Emmaus: Whether a Man or a Woman?

Emmaus: Whether a Man or a Woman? April 6, 2023

Over the next few Sundays, churchgoers are going to hear a lot about the journey to Emmaus, one of the most moving and evocative stories in the gospels. But dare I say that it is often preached with a basic misunderstanding? I am absolutely not the first person to point this out, but the myth I am describing is very resilient.

The story, from Luke 24.13-35, is well known. Two disciples are walking from Jerusalem to Emmaus. Jesus approaches and talks to them, explaining the scriptural basis of all that had happened, culminating in the Crucifixion. They invite him to their home, and at the breaking of bread, they suddenly recognize him; and then he disappears. Then, they asked each other, “Were not our hearts burning within us while he talked with us on the road and opened the Scriptures to us?” A variant or summary story appears in Mark 16.12-13, but virtually certainly, that derives from Luke’s account.

Here is the breakthrough moment in a typical painting from the late 1630s, The Supper at Emmaus. The artist is Matthias Stom, from the Netherlands, who was working in Naples. You see the candle, which symbolizes the light of recognition dawning in the two disciples sitting at the table. Finally, they get it.

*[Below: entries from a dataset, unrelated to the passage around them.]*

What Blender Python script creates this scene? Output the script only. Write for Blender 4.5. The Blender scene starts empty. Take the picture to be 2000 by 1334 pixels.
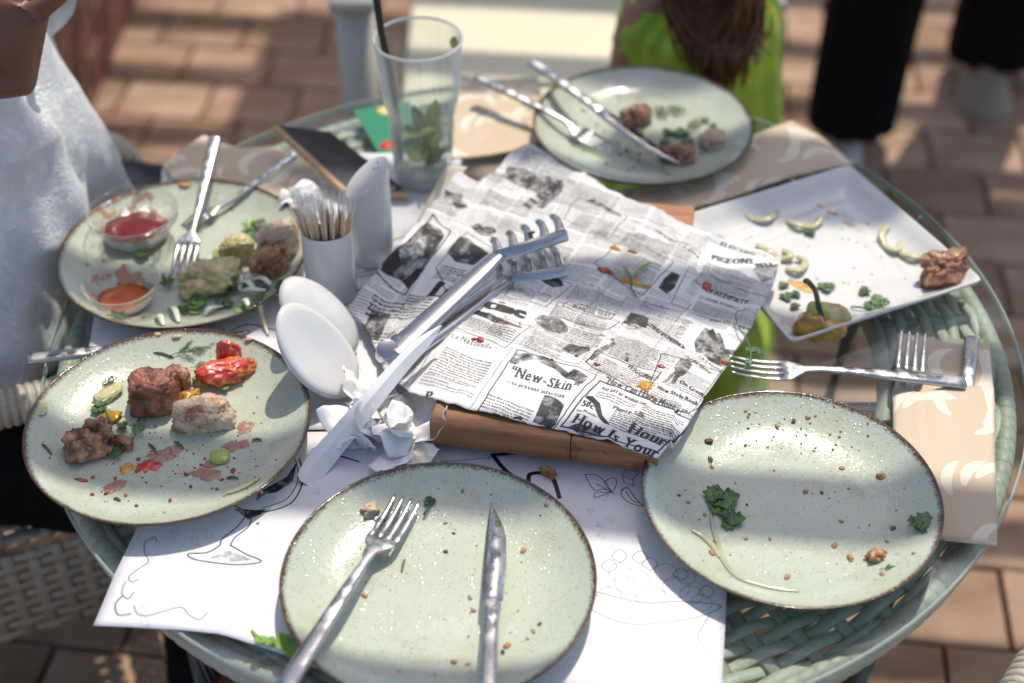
import bpy, bmesh, math, random
import numpy as np
from mathutils import Vector, Matrix, noise, Euler
R = math.radians; PI = math.pi
SC = bpy.context.scene; COL = SC.collection
random.seed(7); np.random.seed(7)
TZ = 0.74                       # height of the glass table top above the floor
# ---------------------------------------------------------------- camera, sky, sun, exposure
CAM_H, CAM_F, CAM_P = TZ + 0.9963, 2882.0, R(40.46)
cam_d = bpy.data.cameras.new('camera'); cam = bpy.data.objects.new('camera', cam_d); COL.objects.link(cam)
cam.location = (0, 0, CAM_H); cam.rotation_euler = (R(90) - CAM_P, 0, 0)
cam_d.sensor_width = 36; cam_d.lens = CAM_F / 2000 * 36; cam_d.clip_end = 400; cam_d.clip_start = 0.05
cam_d.dof.use_dof = True; cam_d.dof.focus_distance = 1.385; cam_d.dof.aperture_fstop = 2.4; cam_d.dof.aperture_blades = 9
SC.camera = cam
SUN = Vector((0.18, 0.46, 1.0)).normalized()
w = bpy.data.worlds.new('World'); SC.world = w; w.use_nodes = True
nt = w.node_tree; sky = nt.nodes.new('ShaderNodeTexSky'); sky.sky_type = 'NISHITA'; sky.sun_disc = False
sky.sun_elevation = math.asin(SUN.z); sky.sun_rotation = math.atan2(SUN.x, SUN.y); sky.altitude = 100; sky.dust_density = 2.5; sky.air_density = 1.1
bg = nt.nodes['Background']; nt.links.new(sky.outputs[0], bg.inputs[0]); bg.inputs[1].default_value = 0.15
sd = bpy.data.lights.new('sun', 'SUN'); sd.energy = 3.2; sd.angle = R(0.53); sd.color = (1, 0.92, 0.80)
so = bpy.data.objects.new('sun', sd); COL.objects.link(so); so.rotation_euler = SUN.to_track_quat('Z', 'Y').to_euler()
so.location = (1, 2, 6)
SC.view_settings.view_transform = 'Standard'; SC.view_settings.look = 'None'
SC.view_settings.exposure = 0.25; SC.view_settings.gamma = 1.0
SC.render.engine = 'CYCLES'
try: SC.cycles.transparent_max_bounces = 24
except Exception: pass

def P(px, py, h=0.0, base=TZ):
    """the point of the place at height base+h that the photograph shows at (px, py)"""
    F = Vector((0, math.cos(CAM_P), -math.sin(CAM_P))); U = Vector((0, math.sin(CAM_P), math.cos(CAM_P)))
    d = F + Vector((1, 0, 0)) * ((px - 1000) / CAM_F) + U * ((667 - py) / CAM_F)
    t = (base + h - CAM_H) / d.z
    return Vector((0, 0, CAM_H)) + d * t
def PY(px, py, y):
    """same, at a known distance y instead of a known height"""
    F = Vector((0, math.cos(CAM_P), -math.sin(CAM_P))); U = Vector((0, math.sin(CAM_P), math.cos(CAM_P)))
    d = F + Vector((1, 0, 0)) * ((px - 1000) / CAM_F) + U * ((667 - py) / CAM_F)
    return Vector((0, 0, CAM_H)) + d * (y / d.y)

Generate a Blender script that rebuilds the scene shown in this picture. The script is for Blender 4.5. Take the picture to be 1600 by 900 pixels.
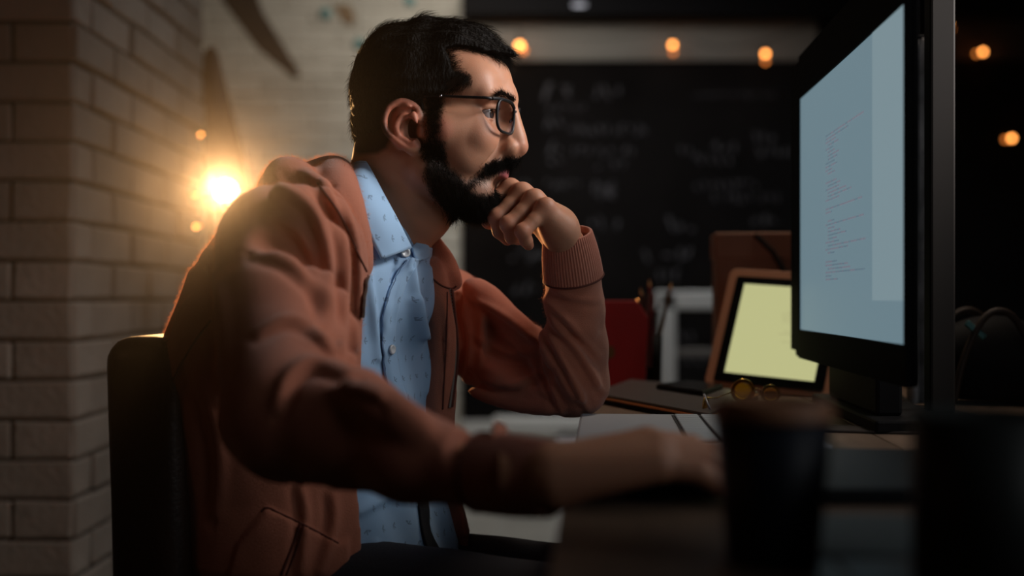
import bpy, bmesh, math, random
import numpy as np
from mathutils import Vector, Matrix

random.seed(7)
RNG = np.random.RandomState(7)
for o in list(bpy.data.objects):
    bpy.data.objects.remove(o)
SC = bpy.context.scene
COL = SC.collection

# ------------------------------------------------------------------ camera
F = 1800.0            # focal length in pixels of the 1600 px wide frame
CZ = 0.90             # lens height above the floor
HY = 465.0            # horizon row
cam = bpy.data.cameras.new('camera')
cam.sensor_width = 36.0
cam.lens = 36.0 * F / 1600.0
cam.shift_y = (HY - 450.0) / 1600.0
cam.dof.use_dof = True
cam.dof.focus_distance = 1.345
cam.dof.aperture_fstop = 1.9
cam.dof.aperture_blades = 0
cam.clip_start = 0.02
CAM = bpy.data.objects.new('camera', cam)
CAM.location = (0, 0, CZ)
CAM.rotation_euler = (math.radians(90), 0, 0)
COL.objects.link(CAM)
SC.camera = CAM


def W(px, py, d):
    """point seen at photo pixel (px, py), d metres in front of the lens"""
    return np.array(((px - 800.0) / F * d, d, CZ + (HY - py) / F * d))


# ------------------------------------------------------------------ world, exposure
world = bpy.data.worlds.new('night_room')
SC.world = world
world.use_nodes = True
world.node_tree.nodes['Background'].inputs[0].default_value = (0.55, 0.62, 0.75, 1)
world.node_tree.nodes['Background'].inputs[1].default_value = 0.008
# thin scatter added to the air, imitating lens glare round the lamp
glare_haze = world.node_tree.nodes.new('ShaderNodeVolumeScatter')
glare_haze.inputs['Density'].default_value = 0.0036
glare_haze.inputs['Anisotropy'].default_value = 0.955
world.node_tree.links.new(glare_haze.outputs[0], world.node_tree.nodes['World Output'].inputs['Volume'])
SC.view_settings.view_transform = 'Standard'
SC.view_settings.look = 'None'
SC.view_settings.gamma = 1.0
SC.view_settings.exposure = 0.0
SC.view_settings.use_curve_mapping = False
SC.cycles.max_bounces = 6
SC.cycles.sample_clamp_indirect = 4.0
SC.cycles.use_denoising = True


def area_light(name, loc, target, sx, sy, power, col, spread=180):
    l = bpy.data.lights.new(name, 'AREA')
    l.shape = 'RECTANGLE'
    l.size, l.size_y = sx, sy
    l.energy = power
    l.color = col
    l.spread = math.radians(spread)
    o = bpy.data.objects.new(name, l)
    o.location = loc
    o.rotation_euler = (Vector(target) - Vector(loc)).to_track_quat('-Z', 'Y').to_euler()
    COL.objects.link(o)
    return o


def point_light(name, loc, power, col, r=0.02):
    l = bpy.data.lights.new(name, 'POINT')
    l.energy = power
    l.color = col
    l.shadow_soft_size = r
    o = bpy.data.objects.new(name, l)
    o.location = loc
    COL.objects.link(o)
    return o


# cool daylight-balanced office light that comes from beyond the monitors, right of the frame
area_light('key_light', (0.82, 1.22, 1.50), (-0.04, 1.38, 0.97), 0.45, 0.45, 2.3, (1.0, 0.94, 0.90), 58)
# added warm fill without a visible lamp, brightens the desk's far end
area_light('desk_fill', (0.62, 1.95, 2.35), (0.30, 1.75, 0.75), 0.3, 0.3, 1.2, (1.0, 0.82, 0.66), 60)
area_light('soft_fill', (0.80, 0.42, 1.22), (-0.10, 1.38, 0.95), 0.5, 0.5, 0.40, (0.92, 0.96, 1.0), 90)
# warm lamp far off to the left, beside the lens
area_light('warm_fill', (-1.6, 0.6, 1.7), (-0.9, 2.6, 1.2), 0.5, 0.5, 0.50, (1.0, 0.50, 0.24))
# unseen light added to lift the side of the brick pier
area_light('pier_fill', (0.35, 2.9, 2.7), (-0.85, 2.6, 1.0), 0.4, 0.4, 0.9, (0.95, 0.97, 1.0), 70)
# ceiling light of the back of the room, washing the white brick wall
area_light('back_light', (-0.20, 4.25, 2.35), (-0.40, 5.2, 1.0), 0.7, 0.3, 8, (1.0, 0.93, 0.82))
area_light('back_fill_right', (0.5, 3.7, 2.6), (0.5, 4.9, 0.3), 0.8, 0.4, 6, (0.92, 0.96, 1.0), 100)  # added unseen light that brightens the white chair and bench


# ------------------------------------------------------------------ helpers: scene graph
def rgb(r, g, b):
    """sRGB 0-255 to linear"""
    f = lambda c: (c / 12.92) if c <= 0.04045 else ((c + 0.055) / 1.055) ** 2.4
    return (f(r / 255.0), f(g / 255.0), f(b / 255.0), 1.0)


def tag(o, label=None, cat=None, group=None, kind=None):
    if label: o['label'] = label
    if cat: o['category'] = cat
    if group: o['group'] = group
    if kind: o['kind'] = kind
    return o


def thing(name, label, cat, loc=(0, 0, 0), rz=0.0, group=None):
    o = bpy.data.objects.new(name, None)
    o.empty_display_size = 0.05
    o.location = loc
    o.rotation_euler = (0, 0, rz)
    COL.objects.link(o)
    return tag(o, label, cat, group)


def link(name, me, mat=None, parent=None, smooth=False):
    o = bpy.data.objects.new(name, me)
    if mat is not None:
        if not isinstance(mat, (list, tuple)): mat = [mat]
        for m in mat: me.materials.append(m)
    if smooth:
        me.shade_smooth()
    COL.objects.link(o)
    if parent: o.parent = parent
    return o


def part_world(name, me, mat, parent, smooth=True):
    """mesh data given in world coordinates, hung on a parent that stands elsewhere"""
    o = link(name, me, mat, None, smooth)
    bpy_par = parent
    m = Matrix.Identity(4)
    p = bpy_par
    chain = []
    while p is not None:
        chain.append(Matrix.LocRotScale(p.location, p.rotation_euler, p.scale))
        p = p.parent
    for c in reversed(chain): m = m @ c
    o.parent = parent
    me.transform(m.inverted())
    return o


class MB:
    """collects boxes, tubes and lathes into ONE mesh"""
    def __init__(s): s.bm = bmesh.new()

    def box(s, c, size, bevel=0.0, rot=None, seg=1, jitter=0.0):
        r = bmesh.ops.create_cube(s.bm, size=1.0)
        vs = r['verts']
        for v in vs:
            v.co = Vector((v.co.x * size[0], v.co.y * size[1], v.co.z * size[2]))
            if jitter: v.co += Vector([random.uniform(-jitter, jitter) for _ in range(3)])
        if bevel > 0:
            es = list({e for v in vs for e in v.link_edges})
            g = bmesh.ops.bevel(s.bm, geom=es, offset=bevel, segments=seg, affect='EDGES', profile=0.5)
            vs = list({v for f in g['faces'] for v in f.verts} | {v for v in vs if v.is_valid})
        M = Matrix.Translation(Vector(c))
        if rot is not None: M = M @ rot.to_4x4()
        for v in vs: v.co = M @ v.co
        return s

    def tube(s, pts, r, n=10, cap=True, closed=False):
        pts = [Vector(p) for p in pts]
        m = len(pts)
        rr = [r] * m if isinstance(r, (int, float)) else list(r)
        rings = []
        up = None
        for i, p in enumerate(pts):
            if closed: t = pts[(i + 1) % m] - pts[i - 1]
            else: t = pts[min(i + 1, m - 1)] - pts[max(i - 1, 0)]
            t.normalize()
            if up is None:
                up = Vector((0, 0, 1)) if abs(t.z) < 0.9 else Vector((1, 0, 0))
            a = t.cross(up)
            a.normalize()
            up = a.cross(t)
            rings.append([s.bm.verts.new(p + (a * math.cos(q) + up * math.sin(q)) * rr[i])
                          for q in [2 * math.pi * k / n for k in range(n)]])
        for i in range(m if closed else m - 1):
            A, B = rings[i], rings[(i + 1) % m]
            for k in range(n):
                s.bm.faces.new((A[k], A[(k + 1) % n], B[(k + 1) % n], B[k]))
        if cap and not closed:
            s.bm.faces.new(rings[0][::-1])
            s.bm.faces.new(rings[-1])
        return s

    def lathe(s, prof, c=(0, 0, 0), n=32, rot=None):
        """prof: (radius, z) list"""
        rings = []
        for (r, z) in prof:
            if r < 1e-6:
                rings.append([s.bm.verts.new((0, 0, z))])
            else:
                rings.append([s.bm.verts.new((r * math.cos(2 * math.pi * k / n), r * math.sin(2 * math.pi * k / n), z))
                              for k in range(n)])
        for A, B in zip(rings[:-1], rings[1:]):
            for k in range(n):
                if len(A) == 1 and len(B) == 1: continue
                if len(A) == 1: s.bm.faces.new((A[0], B[(k + 1) % n], B[k]))
                elif len(B) == 1: s.bm.faces.new((A[k], A[(k + 1) % n], B[0]))
                else: s.bm.faces.new((A[k], A[(k + 1) % n], B[(k + 1) % n], B[k]))
        M = Matrix.Translation(Vector(c))
        if rot is not None: M = M @ rot.to_4x4()
        for R in rings:
            for v in R: v.co = M @ v.co
        return s

    def prism(s, poly, depth, M=None, bevel=0.0):
        """poly: 2D points in local XY, extruded along local Z from 0 to depth"""
        bm2 = bmesh.new()
        vs = [bm2.verts.new((x, y, 0)) for x, y in poly]
        f = bm2.faces.new(vs)
        g = bmesh.ops.extrude_face_region(bm2, geom=[f])
        for v in [e for e in g['geom'] if isinstance(e, bmesh.types.BMVert)]: v.co.z += depth
        bmesh.ops.recalc_face_normals(bm2, faces=bm2.faces)
        if bevel:
            bmesh.ops.bevel(bm2, geom=list(bm2.edges), offset=bevel, segments=2, affect='EDGES', profile=0.5)
        if M is not None: bm2.transform(M)
        me = bpy.data.meshes.new('tmp')
        bm2.to_mesh(me)
        bm2.free()
        s.bm.from_mesh(me)
        bpy.data.meshes.remove(me)
        return s

    def mesh(s, name):
        bmesh.ops.recalc_face_normals(s.bm, faces=s.bm.faces)
        me = bpy.data.meshes.new(name)
        s.bm.to_mesh(me)
        s.bm.free()
        return me

    def build(s, name, mat, parent=None, smooth=False):
        return link(name, s.mesh(name), mat, parent, smooth)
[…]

The photograph is my own work

Various moments of the Emmaus story are very frequently represented in art, and most follow this general theme. But here is the thing. The story tells of two people walking along, and then inviting a stranger to come back to the house where they live, and giving him a meal. In the context of the time, is it not very, very likely, to the point of certainty, that such a pair would in fact be a man and a woman, a married couple, who live in their house at Emmaus? Yet in the whole history of art, I know of vanishingly few depictions that actually show such a couple, as opposed to two men. (There are a few fine depictions).

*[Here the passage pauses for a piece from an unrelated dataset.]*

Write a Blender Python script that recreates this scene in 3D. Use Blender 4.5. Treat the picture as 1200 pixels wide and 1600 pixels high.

The passage offers some idea about who the disciples were. One of them was called Cleopas, the other is anonymous. There is no hint about the gender of “anonymous,” but the passage follows from a paragraph about the women who gathered at the tomb, and a generic description of the disciples. Many through the years have suggested that Cleopas is identical with one Clopas, who appears in the gospels in an interesting context. In John 19.25, we hear about those gathered at the cross during the crucifixion, namely “his mother, his mother’s sister, Mary the wife of Clopas, and Mary Magdalene” (NIV). Do note that the punctuation here is totally a matter of opinion, as there is no punctuation in the original manuscripts, and we don’t know whether “his mother’s sister” was different from Mary, Μαρία ἡ τοῦ Κλωπᾶ. Could there have been two sisters both named Mary, maybe with different qualifiers, or maybe one was a half sister also called Mary? We honestly don’t know. Or was Mary the daughter of Cleopas/Clopas, rather than his wife? If you ever wish to risk your sanity, read the Wikipedia entry on Mary of Clopas.

But here is a real possibility. Perhaps the two going to Emmaus were Cleopas/Clopas and his wife, Mary, who was a sister to Jesus’s mother. They were in fact his uncle and aunt, which for the purposes of the story, adds to the mystery of why they did not recognize him. Is that the only possible reading? Not at all. But it is likely.

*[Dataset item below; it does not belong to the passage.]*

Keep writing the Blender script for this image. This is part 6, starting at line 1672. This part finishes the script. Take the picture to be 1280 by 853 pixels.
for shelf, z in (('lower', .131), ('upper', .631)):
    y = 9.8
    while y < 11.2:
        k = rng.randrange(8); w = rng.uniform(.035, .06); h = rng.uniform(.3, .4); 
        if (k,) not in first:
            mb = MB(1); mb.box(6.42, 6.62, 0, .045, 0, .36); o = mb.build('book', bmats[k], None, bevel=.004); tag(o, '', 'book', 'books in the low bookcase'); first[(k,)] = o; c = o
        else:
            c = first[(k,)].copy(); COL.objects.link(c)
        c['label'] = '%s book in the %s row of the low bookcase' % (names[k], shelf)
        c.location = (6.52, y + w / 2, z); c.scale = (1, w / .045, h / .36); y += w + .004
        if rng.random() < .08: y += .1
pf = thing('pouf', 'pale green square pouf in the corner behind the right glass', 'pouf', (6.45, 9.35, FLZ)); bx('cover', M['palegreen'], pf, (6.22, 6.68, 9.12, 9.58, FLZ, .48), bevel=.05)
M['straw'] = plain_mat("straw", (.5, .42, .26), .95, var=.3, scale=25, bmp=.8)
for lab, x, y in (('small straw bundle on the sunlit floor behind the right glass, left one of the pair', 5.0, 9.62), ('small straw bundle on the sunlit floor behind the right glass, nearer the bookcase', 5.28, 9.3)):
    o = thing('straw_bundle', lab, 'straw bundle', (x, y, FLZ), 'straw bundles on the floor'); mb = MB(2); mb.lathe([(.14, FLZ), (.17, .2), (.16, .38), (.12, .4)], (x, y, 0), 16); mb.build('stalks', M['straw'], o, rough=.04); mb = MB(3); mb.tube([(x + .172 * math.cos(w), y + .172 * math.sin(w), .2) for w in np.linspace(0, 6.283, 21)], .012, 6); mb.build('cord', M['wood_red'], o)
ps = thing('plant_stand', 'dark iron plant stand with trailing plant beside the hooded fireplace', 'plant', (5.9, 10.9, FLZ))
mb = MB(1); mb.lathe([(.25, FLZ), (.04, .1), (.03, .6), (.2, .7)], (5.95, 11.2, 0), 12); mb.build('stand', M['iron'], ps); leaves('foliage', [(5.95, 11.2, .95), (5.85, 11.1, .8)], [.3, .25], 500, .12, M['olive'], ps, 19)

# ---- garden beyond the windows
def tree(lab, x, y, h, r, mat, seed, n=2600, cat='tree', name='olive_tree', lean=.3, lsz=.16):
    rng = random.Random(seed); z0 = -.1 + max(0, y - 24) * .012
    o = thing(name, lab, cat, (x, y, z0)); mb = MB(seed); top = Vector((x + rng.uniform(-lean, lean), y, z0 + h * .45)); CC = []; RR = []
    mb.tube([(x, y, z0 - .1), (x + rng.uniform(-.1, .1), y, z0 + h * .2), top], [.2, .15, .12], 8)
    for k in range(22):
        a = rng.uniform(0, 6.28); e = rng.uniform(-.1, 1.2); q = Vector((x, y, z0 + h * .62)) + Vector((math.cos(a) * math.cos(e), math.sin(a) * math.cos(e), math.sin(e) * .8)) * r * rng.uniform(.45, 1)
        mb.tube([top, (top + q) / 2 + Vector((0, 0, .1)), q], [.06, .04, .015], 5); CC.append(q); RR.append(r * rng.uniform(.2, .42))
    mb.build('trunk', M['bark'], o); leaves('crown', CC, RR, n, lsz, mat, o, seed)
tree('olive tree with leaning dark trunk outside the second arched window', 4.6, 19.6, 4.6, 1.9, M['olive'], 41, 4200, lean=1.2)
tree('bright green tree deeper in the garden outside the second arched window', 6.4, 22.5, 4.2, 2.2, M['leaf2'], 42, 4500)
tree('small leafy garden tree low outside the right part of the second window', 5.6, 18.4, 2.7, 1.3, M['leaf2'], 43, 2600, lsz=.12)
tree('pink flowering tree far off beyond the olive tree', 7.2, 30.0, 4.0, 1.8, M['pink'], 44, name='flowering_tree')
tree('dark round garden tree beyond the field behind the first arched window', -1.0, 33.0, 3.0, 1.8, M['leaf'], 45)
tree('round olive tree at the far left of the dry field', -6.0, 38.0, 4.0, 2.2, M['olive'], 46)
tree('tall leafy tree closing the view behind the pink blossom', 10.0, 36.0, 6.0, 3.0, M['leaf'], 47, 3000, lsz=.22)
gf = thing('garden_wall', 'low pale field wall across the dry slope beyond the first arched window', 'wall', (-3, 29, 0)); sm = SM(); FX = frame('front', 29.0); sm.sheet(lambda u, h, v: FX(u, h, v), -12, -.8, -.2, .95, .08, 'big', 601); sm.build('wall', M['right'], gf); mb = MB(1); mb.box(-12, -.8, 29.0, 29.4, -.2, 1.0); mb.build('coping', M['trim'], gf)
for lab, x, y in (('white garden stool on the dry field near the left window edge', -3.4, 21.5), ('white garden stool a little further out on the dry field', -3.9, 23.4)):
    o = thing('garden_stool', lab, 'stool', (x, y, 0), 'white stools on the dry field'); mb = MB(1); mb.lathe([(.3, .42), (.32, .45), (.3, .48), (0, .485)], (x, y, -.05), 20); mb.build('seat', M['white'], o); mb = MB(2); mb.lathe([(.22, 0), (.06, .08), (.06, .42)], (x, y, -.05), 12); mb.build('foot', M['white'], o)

The question then arises of where we got the notion of two men sharing a house and table. Partly, that reflected the world view of pious Christian priests and monks who were used to the idea of men living together communally, and certainly men as holy as those of the gospels – and primary witnesses of the Resurrection, to boot! After all, as the two are walking along to Emmaus, they are discussing the meaning of the crucifixion, getting into questions of scripture and theology. Well, an ignorant woman wouldn’t be doing that, would she now? [insert sneering male chuckle here]

Also, the story suggests that the two were disciples in some way, and a long prejudice has undermined the idea of women as disciples, and assuredly not married couples. Despite the explicit New Testament reference to Peter’s mother in law, the apostles’ wives (and children) have largely vanished from the story. We have one exception in the four prophetic daughters of the apostle Philip, but that is an explicit and unavoidable reference in Acts.

Just a thought. In early Christian literature or art, how many examples do we find of what we might call married piety, of a faithful couple engaging in an informed discussion about these critical issues and themes? Not many come to my mind. Praying together, or being martyred together, yes – but a conversation? Do we ever need a theology of domesticity!

So the next time you hear an Easter sermon about these two men meeting Jesus on the road to Emmaus, do stop and ask some obvious questions.

As T. S. Eliot famously recalled Emmaus in The Waste Land,

Who is the third who walks always beside you?
When I count, there are only you and I together
But when I look ahead up the white road
There is always another one walking beside you
Gliding wrapt in a brown mantle, hooded
I do not know whether a man or a woman
—But who is that on the other side of you?

(I am adapting a column I first did here several years back).